Upper Atmosphere Modelling

The Sun is a dynamic and evolving object lying at the heart of our Solar System, and can release huge quantities of mass and radiation into interplanetary space in violent eruptions. When these arrive at the Earth there are significant impacts on technology, including GPS (GNSS) positioning, signal scintillation and perturbations to satellite orbits.

Mathematical models of the upper atmosphere are broadly split into three categories:
* Statistical (empirical / climatological)
* Physics-based (first principles)
* Data assimilation

SERENE’s modelling research spans all of these areas.

E-CHAIM  (Empirical - Canadian High Arctic Ionospheric Model)

E-CHAIM is an empirical model designed to study high latitude electron density above 50N geomagnetic latitude. The model employs a semi-Epstein layer function, anchored at the F2 peak with height-varying thickness, to represent the full electron density profile.

Utilizing Fourier Expansion (FE) and Spherical Cap Harmonic (SCH) fits, E-CHAIM relies on a comprehensive database of ionosonde, ISR, topside sounder, and RO data. The F2 peak is characterized by three distinct models, each serving a specific purpose in understanding the ionosphere. Both the topside and bottomside are accurately represented with a focus on precise thickness and height parameters.

The model is available for you to download and play with at: http://e-chaim.chain-project.net/

A-CHAIM  (Assimilation - Canadian High Arctic Ionosphere Model)

A-CHAIM is an advanced data integration system that operates in near-real-time and is built on the foundation of the empirical background model E-CHAIM. By merging information from ground and space-based GNSS receivers, Jason-2/-3 altimeters, and numerous ionosondes, the system refines the E-CHAIM background model through an adapted Auxiliary Particle Filter (APF) technique. A-CHAIM sets itself apart from other data assimilation systems by leveraging the basis functions of E-CHAIM to significantly decrease the state space size and speed up forward model calculations using analytical functions, rather than discrete voxels.

This optimization enables the use of more demanding assimilation methods, such as APFs, which offer greater flexibility and compatibility with highly non-linear datasets. A-CHAIM processes data in 5-minute intervals and employs 12th order SCHs for its horizontal basis set, while updating parameters such as NmF2, hmF2, bottomside thickness, and topside thickness. Every hour, the system initiates a new assimilation run that starts three hours before the current time and continues two hours beyond it, generating a co-rotation persistence forecast.

To ensure that each assimilation utilizes the most comprehensive data available, A-CHAIM reprocesses the same output time five times.

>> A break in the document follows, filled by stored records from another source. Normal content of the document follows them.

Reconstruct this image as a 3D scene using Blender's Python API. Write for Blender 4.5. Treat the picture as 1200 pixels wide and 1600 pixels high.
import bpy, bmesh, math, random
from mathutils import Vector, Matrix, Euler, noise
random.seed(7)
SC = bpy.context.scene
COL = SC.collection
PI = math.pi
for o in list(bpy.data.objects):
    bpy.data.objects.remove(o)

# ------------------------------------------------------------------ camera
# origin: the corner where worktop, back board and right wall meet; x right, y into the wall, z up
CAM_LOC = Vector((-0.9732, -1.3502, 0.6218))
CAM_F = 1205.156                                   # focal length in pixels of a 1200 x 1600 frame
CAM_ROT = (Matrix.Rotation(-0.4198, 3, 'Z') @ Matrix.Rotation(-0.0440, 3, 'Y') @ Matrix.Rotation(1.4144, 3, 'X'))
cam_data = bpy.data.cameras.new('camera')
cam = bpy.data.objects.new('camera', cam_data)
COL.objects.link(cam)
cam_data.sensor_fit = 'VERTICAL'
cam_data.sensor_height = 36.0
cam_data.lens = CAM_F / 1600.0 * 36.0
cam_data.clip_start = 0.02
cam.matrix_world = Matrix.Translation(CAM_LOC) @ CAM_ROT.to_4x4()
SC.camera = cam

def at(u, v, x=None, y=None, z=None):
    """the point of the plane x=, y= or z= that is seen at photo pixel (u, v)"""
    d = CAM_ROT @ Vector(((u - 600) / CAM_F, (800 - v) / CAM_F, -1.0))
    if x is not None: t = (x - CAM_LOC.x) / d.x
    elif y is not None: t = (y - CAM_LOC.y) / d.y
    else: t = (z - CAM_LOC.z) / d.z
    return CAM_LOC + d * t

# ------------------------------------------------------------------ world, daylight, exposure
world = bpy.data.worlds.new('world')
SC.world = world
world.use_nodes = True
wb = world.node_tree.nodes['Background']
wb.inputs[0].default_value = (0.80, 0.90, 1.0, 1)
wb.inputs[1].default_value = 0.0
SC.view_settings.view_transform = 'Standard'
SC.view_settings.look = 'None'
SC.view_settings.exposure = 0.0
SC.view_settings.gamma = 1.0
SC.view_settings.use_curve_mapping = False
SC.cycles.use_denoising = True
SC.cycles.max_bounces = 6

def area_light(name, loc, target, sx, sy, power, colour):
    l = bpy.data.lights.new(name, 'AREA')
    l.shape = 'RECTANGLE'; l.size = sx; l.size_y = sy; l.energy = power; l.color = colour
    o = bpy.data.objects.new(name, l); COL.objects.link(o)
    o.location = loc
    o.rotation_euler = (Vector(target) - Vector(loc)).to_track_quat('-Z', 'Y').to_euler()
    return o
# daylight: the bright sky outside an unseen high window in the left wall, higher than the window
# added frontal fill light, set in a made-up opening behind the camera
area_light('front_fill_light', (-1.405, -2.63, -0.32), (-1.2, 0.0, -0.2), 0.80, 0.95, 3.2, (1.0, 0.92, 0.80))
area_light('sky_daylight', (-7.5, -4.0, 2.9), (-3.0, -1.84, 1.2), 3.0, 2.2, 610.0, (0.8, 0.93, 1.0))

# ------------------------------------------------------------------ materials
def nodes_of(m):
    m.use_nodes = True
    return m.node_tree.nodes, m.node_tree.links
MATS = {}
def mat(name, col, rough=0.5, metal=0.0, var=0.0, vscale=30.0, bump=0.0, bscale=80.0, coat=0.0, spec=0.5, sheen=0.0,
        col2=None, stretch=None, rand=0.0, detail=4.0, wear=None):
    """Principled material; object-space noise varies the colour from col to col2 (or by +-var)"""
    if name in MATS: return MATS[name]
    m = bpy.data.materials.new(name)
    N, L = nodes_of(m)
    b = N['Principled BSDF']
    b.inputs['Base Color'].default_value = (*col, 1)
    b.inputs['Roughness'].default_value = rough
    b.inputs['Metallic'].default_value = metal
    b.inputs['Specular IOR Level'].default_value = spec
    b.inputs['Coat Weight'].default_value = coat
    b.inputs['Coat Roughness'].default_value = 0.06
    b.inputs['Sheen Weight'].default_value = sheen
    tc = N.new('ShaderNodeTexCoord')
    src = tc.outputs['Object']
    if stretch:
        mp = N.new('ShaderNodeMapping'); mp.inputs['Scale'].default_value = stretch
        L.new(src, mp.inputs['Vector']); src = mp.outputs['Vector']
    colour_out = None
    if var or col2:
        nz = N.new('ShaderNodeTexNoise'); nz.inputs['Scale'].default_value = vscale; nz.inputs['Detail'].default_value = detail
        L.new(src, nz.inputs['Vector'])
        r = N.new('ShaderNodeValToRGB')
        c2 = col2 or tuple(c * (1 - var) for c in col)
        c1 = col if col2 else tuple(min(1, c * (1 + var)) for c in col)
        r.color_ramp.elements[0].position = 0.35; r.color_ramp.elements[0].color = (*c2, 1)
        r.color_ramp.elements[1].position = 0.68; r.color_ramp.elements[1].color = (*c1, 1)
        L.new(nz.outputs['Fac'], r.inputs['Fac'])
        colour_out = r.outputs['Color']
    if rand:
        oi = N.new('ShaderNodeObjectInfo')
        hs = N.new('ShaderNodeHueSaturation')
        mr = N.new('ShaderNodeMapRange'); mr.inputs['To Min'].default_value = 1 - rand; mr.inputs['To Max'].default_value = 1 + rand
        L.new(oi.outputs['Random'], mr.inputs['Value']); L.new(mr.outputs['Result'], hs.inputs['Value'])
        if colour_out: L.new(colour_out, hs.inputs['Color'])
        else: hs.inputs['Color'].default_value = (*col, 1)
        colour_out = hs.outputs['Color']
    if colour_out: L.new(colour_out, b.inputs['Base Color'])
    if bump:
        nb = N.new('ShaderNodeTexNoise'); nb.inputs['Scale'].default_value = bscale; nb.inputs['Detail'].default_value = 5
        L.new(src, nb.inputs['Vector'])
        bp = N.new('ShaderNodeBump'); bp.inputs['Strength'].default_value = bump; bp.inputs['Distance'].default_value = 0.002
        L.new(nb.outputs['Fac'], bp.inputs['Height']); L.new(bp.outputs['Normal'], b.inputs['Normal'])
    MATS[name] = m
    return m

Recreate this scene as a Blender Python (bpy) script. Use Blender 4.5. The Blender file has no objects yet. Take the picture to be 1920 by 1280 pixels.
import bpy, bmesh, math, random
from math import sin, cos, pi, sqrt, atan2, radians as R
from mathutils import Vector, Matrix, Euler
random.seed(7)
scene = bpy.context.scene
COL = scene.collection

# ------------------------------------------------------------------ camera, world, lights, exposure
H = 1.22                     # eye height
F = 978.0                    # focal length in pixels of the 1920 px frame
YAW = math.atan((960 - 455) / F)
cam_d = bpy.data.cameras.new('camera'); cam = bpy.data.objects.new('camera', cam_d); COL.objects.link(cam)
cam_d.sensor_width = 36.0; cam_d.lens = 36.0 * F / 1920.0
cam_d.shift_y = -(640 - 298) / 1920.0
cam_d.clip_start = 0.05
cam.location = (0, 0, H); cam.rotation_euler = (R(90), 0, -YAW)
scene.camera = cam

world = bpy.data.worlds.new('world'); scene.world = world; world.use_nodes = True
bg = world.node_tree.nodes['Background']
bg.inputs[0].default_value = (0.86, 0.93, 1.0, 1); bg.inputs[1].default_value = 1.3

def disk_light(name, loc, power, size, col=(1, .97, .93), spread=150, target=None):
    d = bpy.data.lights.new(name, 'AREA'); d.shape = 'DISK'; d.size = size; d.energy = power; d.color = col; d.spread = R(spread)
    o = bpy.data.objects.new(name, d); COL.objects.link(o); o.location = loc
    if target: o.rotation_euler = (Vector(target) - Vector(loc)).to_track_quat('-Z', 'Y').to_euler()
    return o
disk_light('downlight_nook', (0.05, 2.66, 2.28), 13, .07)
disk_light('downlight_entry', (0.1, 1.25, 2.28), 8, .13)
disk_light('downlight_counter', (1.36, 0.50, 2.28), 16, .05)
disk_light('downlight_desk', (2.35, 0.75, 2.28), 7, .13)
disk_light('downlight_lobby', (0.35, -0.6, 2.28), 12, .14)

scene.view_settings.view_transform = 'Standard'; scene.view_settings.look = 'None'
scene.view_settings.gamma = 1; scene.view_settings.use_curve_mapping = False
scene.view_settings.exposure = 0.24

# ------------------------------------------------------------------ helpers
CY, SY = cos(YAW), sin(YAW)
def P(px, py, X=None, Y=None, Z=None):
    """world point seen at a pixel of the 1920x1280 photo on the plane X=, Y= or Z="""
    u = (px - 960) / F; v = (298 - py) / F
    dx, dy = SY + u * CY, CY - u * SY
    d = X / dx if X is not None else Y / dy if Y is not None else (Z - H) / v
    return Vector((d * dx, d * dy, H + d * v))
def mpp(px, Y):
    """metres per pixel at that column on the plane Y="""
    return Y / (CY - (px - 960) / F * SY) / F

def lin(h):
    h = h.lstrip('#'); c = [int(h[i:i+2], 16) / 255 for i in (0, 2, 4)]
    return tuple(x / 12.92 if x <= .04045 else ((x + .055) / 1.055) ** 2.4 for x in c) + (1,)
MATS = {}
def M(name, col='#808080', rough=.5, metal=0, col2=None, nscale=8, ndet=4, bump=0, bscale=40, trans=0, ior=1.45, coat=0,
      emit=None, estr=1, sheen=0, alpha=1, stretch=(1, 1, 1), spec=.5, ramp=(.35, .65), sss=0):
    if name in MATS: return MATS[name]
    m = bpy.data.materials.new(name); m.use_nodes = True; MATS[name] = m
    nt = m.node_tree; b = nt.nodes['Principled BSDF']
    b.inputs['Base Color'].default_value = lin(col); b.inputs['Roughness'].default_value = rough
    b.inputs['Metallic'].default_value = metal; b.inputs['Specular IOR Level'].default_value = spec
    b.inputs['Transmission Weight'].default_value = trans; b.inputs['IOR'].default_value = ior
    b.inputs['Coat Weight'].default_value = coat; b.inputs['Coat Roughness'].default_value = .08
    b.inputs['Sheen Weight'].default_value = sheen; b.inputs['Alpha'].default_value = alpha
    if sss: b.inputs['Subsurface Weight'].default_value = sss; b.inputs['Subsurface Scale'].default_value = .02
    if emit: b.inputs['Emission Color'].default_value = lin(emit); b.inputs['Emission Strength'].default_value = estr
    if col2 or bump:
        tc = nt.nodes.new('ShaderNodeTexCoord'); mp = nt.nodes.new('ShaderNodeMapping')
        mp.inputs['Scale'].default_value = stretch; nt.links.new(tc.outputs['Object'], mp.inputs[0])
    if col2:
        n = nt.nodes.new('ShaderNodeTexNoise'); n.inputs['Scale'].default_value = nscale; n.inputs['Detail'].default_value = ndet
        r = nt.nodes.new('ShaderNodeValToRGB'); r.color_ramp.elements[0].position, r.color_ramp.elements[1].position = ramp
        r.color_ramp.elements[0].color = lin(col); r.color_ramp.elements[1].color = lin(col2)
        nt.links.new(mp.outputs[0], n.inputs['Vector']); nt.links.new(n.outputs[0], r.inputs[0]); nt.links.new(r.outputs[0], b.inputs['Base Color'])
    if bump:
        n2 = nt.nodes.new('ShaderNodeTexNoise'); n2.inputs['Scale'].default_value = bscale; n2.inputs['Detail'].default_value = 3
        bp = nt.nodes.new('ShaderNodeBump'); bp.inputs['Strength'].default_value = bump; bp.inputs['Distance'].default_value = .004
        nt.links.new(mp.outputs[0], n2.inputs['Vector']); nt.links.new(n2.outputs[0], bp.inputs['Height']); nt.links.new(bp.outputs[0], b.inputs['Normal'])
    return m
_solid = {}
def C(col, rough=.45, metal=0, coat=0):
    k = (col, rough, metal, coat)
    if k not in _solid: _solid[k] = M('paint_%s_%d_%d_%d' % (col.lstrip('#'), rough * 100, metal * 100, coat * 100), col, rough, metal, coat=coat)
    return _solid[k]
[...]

It initially creates a state as a 2-hour forecast, followed by a 1-hour forecast, and then three more states as assimilations or reanalyses with varying data availability levels. A-CHAIM's output and tools for interpreting the output are freely accessible at https://a-chaim.chain-project.net/.

AENeAS  (Advanced Ensemble electron density [Ne] Assimilation System)

SERENE has developed a novel mathematical model to enable an unprecedented level of forecasting capability, the Advanced Ensemble electron density (Ne) Assimilation System (AENeAS). AENeAS is a 4D data assimilation model which uses a first-principles physics model as its background and is combined with ground and satellite observations which are distributed all over world. This combination is controlled by an ensemble Kalman Filter (specifically the local ensemble transform Kalman filter [LETKF]).

Currently the model is being used to investigate to what extent Joule heating and radiative cooling of the thermosphere affects orbiting satellites. Addressing engineering challenges, AENeAS is used to model and forecast ionospheric and thermospheric densities to determine GNSS and HF performance for aviation applications and better predict satellite orbits, to reduce the likeliness of satellite collisions.

The model is the centre piece of two NERC-funded Space Weather Instrumentation, Measurement, Modelling and Risk (SWIMMR) grants which will result with the model being operational at the UK Met Office. Bridging a capability-gap in our ability to create accurate and actionable space weather forecasts.

AIDA  (Advanced Ionospheric Data Assimilation)

AIDA is a cutting-edge ionospheric data assimilation model that employs "NeQuick" as its background model. Similar to A-CHAIM (as detailed above), it integrates data using an auxiliary particle filter. AIDA is currently running in a pre-operational mode on the ESA SWE Portal, providing output at three different frequencies:

Additionally, a "runs-on-request" system is under development and will be accessible on this site in the near future.

TIE-GCM  (Thermosphere Ionosphere Electrondyanmics General Circulation Model)

Developed by NCAR in the United States, TIE-GCM is one of the potential background model used in AENeAS. The group help maintain this community used code, developing the "gfortran" version as well as providing model updates/fixes, regularly updated run files and a soon-to-be-released dockerized version.